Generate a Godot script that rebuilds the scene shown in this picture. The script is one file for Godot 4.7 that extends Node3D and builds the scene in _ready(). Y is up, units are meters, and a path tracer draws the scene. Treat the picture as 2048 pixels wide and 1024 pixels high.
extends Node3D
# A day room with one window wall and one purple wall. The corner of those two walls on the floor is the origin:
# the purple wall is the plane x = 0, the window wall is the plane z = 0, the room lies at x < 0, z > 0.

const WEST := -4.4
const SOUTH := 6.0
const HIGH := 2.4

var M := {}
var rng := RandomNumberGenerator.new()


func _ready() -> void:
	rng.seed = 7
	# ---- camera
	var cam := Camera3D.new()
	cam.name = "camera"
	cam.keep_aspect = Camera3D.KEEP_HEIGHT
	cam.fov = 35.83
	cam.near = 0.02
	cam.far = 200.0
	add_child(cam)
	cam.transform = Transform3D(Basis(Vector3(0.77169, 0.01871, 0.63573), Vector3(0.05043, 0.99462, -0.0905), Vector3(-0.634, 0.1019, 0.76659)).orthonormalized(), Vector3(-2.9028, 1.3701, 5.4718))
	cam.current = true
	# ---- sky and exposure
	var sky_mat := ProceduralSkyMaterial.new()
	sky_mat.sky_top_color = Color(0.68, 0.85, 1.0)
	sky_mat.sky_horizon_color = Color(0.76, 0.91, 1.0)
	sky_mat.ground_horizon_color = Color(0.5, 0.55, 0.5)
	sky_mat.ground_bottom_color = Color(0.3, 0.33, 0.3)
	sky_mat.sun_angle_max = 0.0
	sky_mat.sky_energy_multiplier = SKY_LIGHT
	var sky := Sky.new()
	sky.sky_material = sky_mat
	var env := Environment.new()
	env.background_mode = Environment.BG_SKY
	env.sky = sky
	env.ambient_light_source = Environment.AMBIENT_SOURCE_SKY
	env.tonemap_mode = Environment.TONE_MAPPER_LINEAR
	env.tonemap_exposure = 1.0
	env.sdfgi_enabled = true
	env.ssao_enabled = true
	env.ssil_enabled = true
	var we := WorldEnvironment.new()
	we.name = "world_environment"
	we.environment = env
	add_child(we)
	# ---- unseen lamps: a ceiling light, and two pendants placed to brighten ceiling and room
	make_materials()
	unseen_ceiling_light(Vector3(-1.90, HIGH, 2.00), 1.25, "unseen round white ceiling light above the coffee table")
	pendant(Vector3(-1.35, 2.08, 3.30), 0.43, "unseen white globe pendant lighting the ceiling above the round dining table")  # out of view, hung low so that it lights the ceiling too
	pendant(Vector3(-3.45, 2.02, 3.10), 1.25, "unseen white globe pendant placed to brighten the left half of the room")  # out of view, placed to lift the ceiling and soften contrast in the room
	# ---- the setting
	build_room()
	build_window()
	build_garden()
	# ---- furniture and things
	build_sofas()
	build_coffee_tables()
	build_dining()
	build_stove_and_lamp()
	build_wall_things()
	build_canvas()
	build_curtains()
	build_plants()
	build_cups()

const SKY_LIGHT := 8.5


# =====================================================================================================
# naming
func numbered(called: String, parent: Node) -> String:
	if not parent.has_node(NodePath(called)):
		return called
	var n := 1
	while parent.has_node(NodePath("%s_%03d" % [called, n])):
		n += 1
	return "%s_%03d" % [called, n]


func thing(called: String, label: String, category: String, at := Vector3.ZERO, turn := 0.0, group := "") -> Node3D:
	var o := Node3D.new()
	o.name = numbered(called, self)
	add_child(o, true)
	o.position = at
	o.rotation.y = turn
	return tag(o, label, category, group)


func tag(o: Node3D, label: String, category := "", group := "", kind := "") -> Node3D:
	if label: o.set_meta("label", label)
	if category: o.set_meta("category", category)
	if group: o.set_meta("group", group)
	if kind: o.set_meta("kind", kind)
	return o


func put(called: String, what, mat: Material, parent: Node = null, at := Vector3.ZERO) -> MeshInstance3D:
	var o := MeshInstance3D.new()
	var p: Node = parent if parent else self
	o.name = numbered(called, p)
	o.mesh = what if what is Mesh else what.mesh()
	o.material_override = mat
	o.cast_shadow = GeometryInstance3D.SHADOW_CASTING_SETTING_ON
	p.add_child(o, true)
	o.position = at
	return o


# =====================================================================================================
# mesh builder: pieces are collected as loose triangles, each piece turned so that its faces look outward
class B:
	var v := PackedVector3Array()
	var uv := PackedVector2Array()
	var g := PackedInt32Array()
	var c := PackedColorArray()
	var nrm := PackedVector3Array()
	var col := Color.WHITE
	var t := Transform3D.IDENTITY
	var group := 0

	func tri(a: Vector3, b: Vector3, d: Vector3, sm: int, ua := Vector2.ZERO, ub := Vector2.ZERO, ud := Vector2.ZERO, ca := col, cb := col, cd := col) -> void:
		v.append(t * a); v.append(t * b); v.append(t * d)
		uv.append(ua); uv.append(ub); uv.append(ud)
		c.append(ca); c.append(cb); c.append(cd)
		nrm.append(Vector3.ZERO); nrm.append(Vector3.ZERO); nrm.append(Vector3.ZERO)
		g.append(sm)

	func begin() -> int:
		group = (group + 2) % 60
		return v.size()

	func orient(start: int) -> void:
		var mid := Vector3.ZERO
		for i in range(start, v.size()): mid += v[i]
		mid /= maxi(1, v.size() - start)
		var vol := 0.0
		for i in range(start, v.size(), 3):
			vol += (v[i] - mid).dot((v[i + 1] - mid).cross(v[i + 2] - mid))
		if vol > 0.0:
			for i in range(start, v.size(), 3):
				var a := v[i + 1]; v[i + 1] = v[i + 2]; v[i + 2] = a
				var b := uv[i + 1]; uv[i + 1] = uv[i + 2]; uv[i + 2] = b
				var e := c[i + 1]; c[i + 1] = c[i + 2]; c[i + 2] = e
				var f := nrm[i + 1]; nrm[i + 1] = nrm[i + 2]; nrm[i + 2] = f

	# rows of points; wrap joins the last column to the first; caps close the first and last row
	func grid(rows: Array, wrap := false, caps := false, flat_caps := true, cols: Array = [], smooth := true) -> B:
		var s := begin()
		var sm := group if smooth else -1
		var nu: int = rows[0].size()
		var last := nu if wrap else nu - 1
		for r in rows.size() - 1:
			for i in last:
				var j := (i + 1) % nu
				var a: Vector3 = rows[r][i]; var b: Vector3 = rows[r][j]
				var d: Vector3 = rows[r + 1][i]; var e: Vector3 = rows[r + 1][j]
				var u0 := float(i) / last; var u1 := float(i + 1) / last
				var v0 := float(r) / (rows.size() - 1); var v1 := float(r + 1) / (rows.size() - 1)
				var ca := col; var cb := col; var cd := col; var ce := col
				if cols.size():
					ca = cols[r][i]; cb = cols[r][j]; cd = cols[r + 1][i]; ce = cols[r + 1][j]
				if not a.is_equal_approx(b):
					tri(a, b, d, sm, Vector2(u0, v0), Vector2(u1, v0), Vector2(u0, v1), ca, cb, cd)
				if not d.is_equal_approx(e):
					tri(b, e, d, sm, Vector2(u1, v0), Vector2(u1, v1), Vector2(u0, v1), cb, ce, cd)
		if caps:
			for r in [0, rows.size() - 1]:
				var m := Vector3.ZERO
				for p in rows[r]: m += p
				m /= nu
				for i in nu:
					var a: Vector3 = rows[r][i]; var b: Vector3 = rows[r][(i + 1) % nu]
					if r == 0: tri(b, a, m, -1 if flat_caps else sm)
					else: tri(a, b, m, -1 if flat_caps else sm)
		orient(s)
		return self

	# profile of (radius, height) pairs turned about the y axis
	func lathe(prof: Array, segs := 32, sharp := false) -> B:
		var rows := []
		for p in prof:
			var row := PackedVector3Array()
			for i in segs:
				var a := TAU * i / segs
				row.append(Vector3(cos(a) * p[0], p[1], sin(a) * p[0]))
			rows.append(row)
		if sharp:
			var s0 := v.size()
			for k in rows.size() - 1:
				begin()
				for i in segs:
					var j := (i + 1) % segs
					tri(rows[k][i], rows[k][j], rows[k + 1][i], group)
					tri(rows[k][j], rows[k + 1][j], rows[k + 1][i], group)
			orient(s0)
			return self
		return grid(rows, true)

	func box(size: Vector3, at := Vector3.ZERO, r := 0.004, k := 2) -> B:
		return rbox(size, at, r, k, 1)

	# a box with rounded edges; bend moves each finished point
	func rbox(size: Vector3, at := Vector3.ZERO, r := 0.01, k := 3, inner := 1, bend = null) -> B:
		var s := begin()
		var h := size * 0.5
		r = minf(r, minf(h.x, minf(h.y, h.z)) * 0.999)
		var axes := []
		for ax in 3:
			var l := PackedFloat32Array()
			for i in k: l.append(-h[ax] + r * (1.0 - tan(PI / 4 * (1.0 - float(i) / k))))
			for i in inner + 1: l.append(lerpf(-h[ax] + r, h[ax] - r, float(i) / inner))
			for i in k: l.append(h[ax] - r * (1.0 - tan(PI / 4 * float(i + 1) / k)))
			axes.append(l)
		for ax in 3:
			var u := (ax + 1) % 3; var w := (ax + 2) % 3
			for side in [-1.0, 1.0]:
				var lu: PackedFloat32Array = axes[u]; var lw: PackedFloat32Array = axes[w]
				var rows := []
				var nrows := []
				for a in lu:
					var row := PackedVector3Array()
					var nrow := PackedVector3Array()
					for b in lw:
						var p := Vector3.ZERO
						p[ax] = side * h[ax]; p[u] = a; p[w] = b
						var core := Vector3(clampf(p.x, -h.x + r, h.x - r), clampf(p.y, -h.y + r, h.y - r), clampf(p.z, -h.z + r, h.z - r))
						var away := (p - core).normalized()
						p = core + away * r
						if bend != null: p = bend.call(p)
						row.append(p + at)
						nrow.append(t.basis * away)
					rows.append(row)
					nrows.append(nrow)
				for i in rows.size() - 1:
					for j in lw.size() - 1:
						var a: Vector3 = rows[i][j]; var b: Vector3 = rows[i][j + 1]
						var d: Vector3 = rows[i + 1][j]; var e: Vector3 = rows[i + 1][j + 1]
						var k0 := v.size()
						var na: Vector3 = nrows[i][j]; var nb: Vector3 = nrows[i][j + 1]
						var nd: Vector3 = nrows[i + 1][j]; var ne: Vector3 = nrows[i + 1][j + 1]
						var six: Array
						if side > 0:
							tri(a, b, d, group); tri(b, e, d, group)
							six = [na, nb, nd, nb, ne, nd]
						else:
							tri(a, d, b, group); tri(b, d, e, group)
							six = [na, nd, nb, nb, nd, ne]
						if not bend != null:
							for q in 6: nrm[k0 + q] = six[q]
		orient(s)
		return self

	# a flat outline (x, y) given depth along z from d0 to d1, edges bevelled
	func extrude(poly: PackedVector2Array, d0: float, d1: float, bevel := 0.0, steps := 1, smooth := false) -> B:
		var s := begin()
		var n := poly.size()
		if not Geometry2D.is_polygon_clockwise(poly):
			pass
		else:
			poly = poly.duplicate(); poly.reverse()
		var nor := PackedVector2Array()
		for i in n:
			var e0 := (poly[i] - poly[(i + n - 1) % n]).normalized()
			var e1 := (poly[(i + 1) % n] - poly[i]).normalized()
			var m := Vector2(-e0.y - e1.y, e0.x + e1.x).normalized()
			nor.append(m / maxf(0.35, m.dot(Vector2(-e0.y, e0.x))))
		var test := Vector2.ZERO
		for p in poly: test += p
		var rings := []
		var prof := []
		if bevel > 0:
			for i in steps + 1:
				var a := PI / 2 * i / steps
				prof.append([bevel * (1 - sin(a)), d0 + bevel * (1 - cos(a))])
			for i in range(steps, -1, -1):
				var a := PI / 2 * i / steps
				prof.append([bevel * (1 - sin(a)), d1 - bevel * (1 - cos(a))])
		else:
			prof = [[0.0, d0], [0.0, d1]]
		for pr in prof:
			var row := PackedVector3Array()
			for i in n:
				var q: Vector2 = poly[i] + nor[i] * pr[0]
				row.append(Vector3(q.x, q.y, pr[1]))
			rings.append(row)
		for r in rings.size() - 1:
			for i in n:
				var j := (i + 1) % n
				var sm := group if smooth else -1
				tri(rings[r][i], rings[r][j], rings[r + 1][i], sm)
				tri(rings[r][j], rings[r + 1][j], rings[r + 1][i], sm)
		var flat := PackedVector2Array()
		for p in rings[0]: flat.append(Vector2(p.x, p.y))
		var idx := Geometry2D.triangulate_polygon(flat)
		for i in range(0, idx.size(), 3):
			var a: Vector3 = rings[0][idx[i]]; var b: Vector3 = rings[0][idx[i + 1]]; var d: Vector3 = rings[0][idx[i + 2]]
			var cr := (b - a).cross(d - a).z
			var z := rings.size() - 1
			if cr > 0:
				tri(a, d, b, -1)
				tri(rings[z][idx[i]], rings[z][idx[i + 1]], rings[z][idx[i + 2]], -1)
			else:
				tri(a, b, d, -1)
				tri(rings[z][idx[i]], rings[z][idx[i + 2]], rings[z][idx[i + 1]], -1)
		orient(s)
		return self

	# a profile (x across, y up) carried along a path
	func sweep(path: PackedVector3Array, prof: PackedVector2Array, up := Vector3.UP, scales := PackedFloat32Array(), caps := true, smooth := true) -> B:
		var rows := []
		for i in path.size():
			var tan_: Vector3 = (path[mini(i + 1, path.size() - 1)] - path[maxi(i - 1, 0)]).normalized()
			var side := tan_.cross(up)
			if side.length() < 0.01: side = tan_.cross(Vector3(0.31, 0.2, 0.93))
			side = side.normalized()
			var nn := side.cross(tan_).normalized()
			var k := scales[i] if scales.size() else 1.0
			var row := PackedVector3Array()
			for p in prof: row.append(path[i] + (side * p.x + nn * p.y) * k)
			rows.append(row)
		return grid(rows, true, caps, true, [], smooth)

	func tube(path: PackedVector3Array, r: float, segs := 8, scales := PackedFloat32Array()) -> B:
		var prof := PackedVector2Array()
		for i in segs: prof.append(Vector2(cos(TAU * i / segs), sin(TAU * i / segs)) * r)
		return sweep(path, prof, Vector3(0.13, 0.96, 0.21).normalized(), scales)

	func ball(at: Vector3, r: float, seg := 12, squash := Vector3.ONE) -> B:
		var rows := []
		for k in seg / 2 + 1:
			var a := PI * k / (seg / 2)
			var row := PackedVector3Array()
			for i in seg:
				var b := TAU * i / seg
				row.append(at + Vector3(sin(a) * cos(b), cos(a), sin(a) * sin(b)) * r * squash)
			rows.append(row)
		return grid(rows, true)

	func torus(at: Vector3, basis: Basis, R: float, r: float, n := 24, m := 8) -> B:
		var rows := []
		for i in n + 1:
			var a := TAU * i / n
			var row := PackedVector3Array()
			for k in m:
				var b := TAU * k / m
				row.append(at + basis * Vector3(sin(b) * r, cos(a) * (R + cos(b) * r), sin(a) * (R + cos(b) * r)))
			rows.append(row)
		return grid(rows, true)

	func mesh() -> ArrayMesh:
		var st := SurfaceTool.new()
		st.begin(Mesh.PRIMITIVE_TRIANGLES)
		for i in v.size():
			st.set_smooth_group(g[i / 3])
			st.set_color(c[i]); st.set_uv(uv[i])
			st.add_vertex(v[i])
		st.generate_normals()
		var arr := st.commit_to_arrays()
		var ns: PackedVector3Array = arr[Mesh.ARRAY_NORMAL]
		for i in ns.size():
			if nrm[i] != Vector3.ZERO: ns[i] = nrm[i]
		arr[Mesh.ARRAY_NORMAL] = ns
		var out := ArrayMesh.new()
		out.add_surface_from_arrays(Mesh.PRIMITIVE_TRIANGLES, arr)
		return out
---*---
# Written exercise
Only the lines from the top of the data through the line that contains "var rng := RandomNumberGenerator.new()" should be quoted, exactly as they stand.

# Result of this task
Generate a Godot script that rebuilds the scene shown in this picture. The script is one file for Godot 4.7 that extends Node3D and builds the scene in _ready(). Y is up, units are meters, and a path tracer draws the scene. Treat the picture as 2048 pixels wide and 1024 pixels high.
extends Node3D
# A day room with one window wall and one purple wall. The corner of those two walls on the floor is the origin:
# the purple wall is the plane x = 0, the window wall is the plane z = 0, the room lies at x < 0, z > 0.

const WEST := -4.4
const SOUTH := 6.0
const HIGH := 2.4

var M := {}
var rng := RandomNumberGenerator.new()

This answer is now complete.